Request: Only the lines holding the string "that" are needed. Copy each one.

Source data:
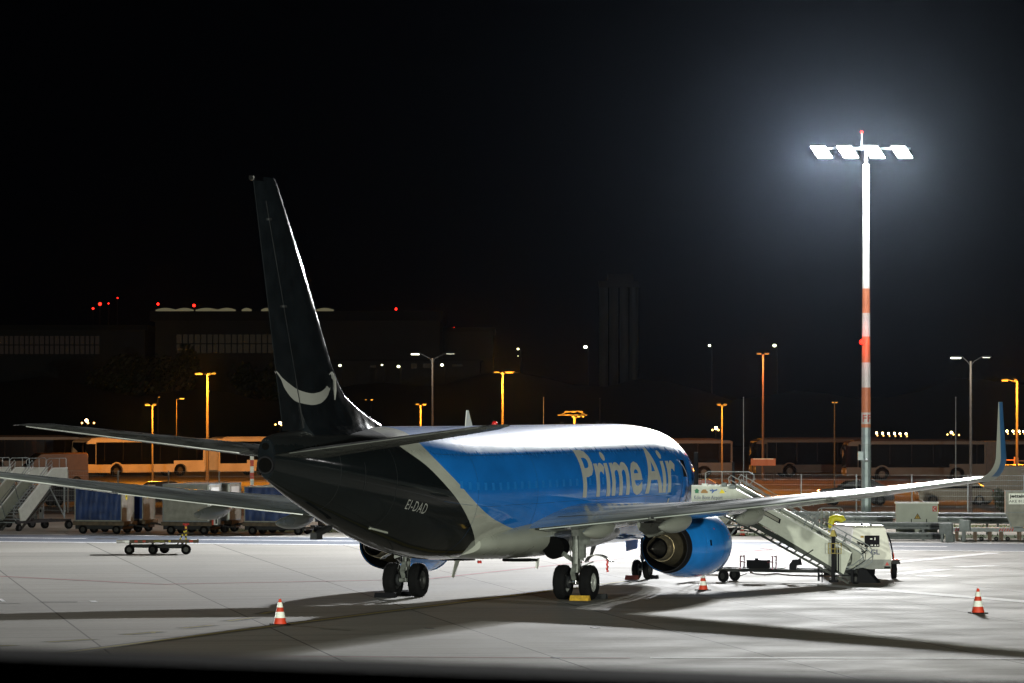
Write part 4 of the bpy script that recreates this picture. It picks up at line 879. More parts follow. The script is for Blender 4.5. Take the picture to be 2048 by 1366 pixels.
# ================================================================== PASSENGER STAIRS
def stairs(loc, rz, lab, zf=2.72, L=1.35, W=1.3, slope=27.6, zb=.45, big=True, grp=None):
    t = empty('passenger_stairs', loc, rz); tag(t, lab, 'passenger stairs', grp)
    tn = math.tan(R(slope)); x1 = L+(zf-zb)/tn
    zt = lambda x: zf-(x-L)*tn
    b = MB(); b.box(-.02, L, -W/2, W/2, zf-.12, zf); b.build('platform', 'steel', t)
    b = MB(); b.beam((L, -W/2+.05, zf-.28), (x1+.1, -W/2+.05, zb-.32), .12, .16); b.beam((L, W/2-.05, zf-.28), (x1+.1, W/2-.05, zb-.32), .12, .16)
    b.beam((L-.2, -W/2+.05, zf-.42), (x1-.1, -W/2+.05, zb-.44), .07, .07); b.beam((L-.2, W/2-.05, zf-.42), (x1-.1, W/2-.05, zb-.44), .07, .07)
    n = 16
    for i in range(n+1):
        x = L+(x1-L)*i/n; b.beam((x, -W/2+.05, zt(x)-.3), (x-.2, -W/2+.05, zt(x)-.44), .05, .05)
    b.build('truss', 'green_dark', t)
    b = MB(); n = 13
    for i in range(n):
        x = L+(x1-L)*(i+.5)/n; b.box(x-.16, x+.16, -W/2+.1, W/2-.1, zt(x)-.09, zt(x)-.05)
    b.build('treads', 'steel', t)
    for s in (-1, 1):
        y = s*W/2
        # sloping side panel
        b = MB(); pn = [(L, zt(L)+.57), (x1, zt(x1)+.57), (x1-.22, zt(x1)-.16), (L, zt(L)-.16)] if not big or s > 0 else [(L+.95, zt(L+.95)+.57), (x1, zt(x1)+.62), (x1-.28, zt(x1)-.12), (L+.78, zt(L+.78)-.1)]
        if big and s < 0:
            b.prism(pn, lambda x, z: Vector((x, y-.02, z)), lambda x, z: Vector((x, y+.02, z)))
            b2 = MB(); b2.prism([(L, zt(L)+.57), (L+.93, zt(L+.93)+.57), (L+.76, zt(L+.76)-.1), (L, zt(L)-.1)], lambda x, z: Vector((x, y-.015, z)), lambda x, z: Vector((x, y+.02, z))); b2.build('side_panel', 'offwhite', t)
        else: b.prism(pn, lambda x, z: Vector((x, y-.02, z)), lambda x, z: Vector((x, y+.02, z)))
        sp = b.build('side_panel', 'offwhite', t)
        b = MB(); b.beam((L, y, zt(L)+.59), (x1, y, zt(x1)+.60), .07, .05); b.build('panel_cap', 'white', t)
        # platform side panel and top cap
        b = MB(); b.box(0, L, y-.02, y+.02, zf-.05, zf+.57); ps = b.build('platform_panel', 'offwhite', t); MB().beam((0, y, zf+.585), (L, y, zf+.585), .05, .035).build('panel_cap', 'white', t)
        # handrails: two tubes that curve over at the lower end
        b = MB()
        for k, h in enumerate((.95, .78)):
            e = x1+.25; pts = [(L+.05, y-s*.03, zf+.62), (L-.05, y-s*.03, zf+h-.12), (L+.05, y-s*.03, zf+h), (L+.35, y-s*.03, zf+h-.3*tn)] if True else []
            pts += [(x, y-s*.03, zt(x)+h) for x in (L+1, L+2.2, x1-.3)]
            pts += [(e, y-s*.03, zt(e)+h-.0), (e+.16, y-s*.03, zt(e)+h-.18), (e+.12, y-s*.03, zt(e)+h-.38), (e-.2, y-s*.03, zt(e)+h-.62), (x1-.2, y-s*.03, zt(x1)+.12)]
            b.tube(pts, .019, 7)
        for x in (L+1.5, L+2.65, L+3.7):
            if x < x1: b.beam((x+.12, y-s*.035, zt(x+.12)+.95), (x-.28, y-s*.035, zt(x-.28)-.12), .035)
        b.build('handrail', 'steel', t)
        b = MB(); b.tube([(.1, y, zf+.58), (.1, y, zf+1.0), (.2, y, zf+1.05), (L+.3, y, zf+1.05), (L+.5, y, zf+.95), (L+.5, y, zf+.8), (L+.35, y, zf+.6)], .02, 7); b.beam((.7, y, zf+.58), (.7, y, zf+1.05), .03); b.build('platform_rail', 'steel', t) if s > 0 or not big else None
    # support frame and chassis
    b = MB(); b.beam((-.3, -.55, .42), (x1+.2, -.55, .42), .1, .12); b.beam((-.3, .55, .42), (x1+.2, .55, .42), .1, .12)
    for x in (-.2, 1.5, 3.2, x1-.4): b.beam((x, -.55, .42), (x, .55, .42), .08, .1)
    b.build('chassis', 'dark', t)
    b = MB(); b.beam((.3, -.6, .5), (.3, -.6, zf-.15), .06); b.beam((.3, .6, .5), (.3, .6, zf-.15), .06); b.beam((.3, .6, .6), (L+.3, .6, zf-.3), .05); b.beam((.2, -.6, zf-.5), (1.4, -.6, zf-.5), .05)
    b.build('support_leg', 'steel', t) 
    for x in ((1.15 if big else .05), x1+.15):
        for y in (-.68, .68): small_wheel(t, (x, y, .21 if x < 2 else .17), .21 if x < 2 else .17, .14, (.45, 1, 0) if x < 2 else (0, 1, 0))
    return t, dict(x1=x1, zt=zt, W=W, L=L, zf=zf)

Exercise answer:
Write part 4 of the bpy script that recreates this picture. It picks up at line 879. More parts follow. The script is for Blender 4.5. Take the picture to be 2048 by 1366 pixels.
        # handrails: two tubes that curve over at the lower end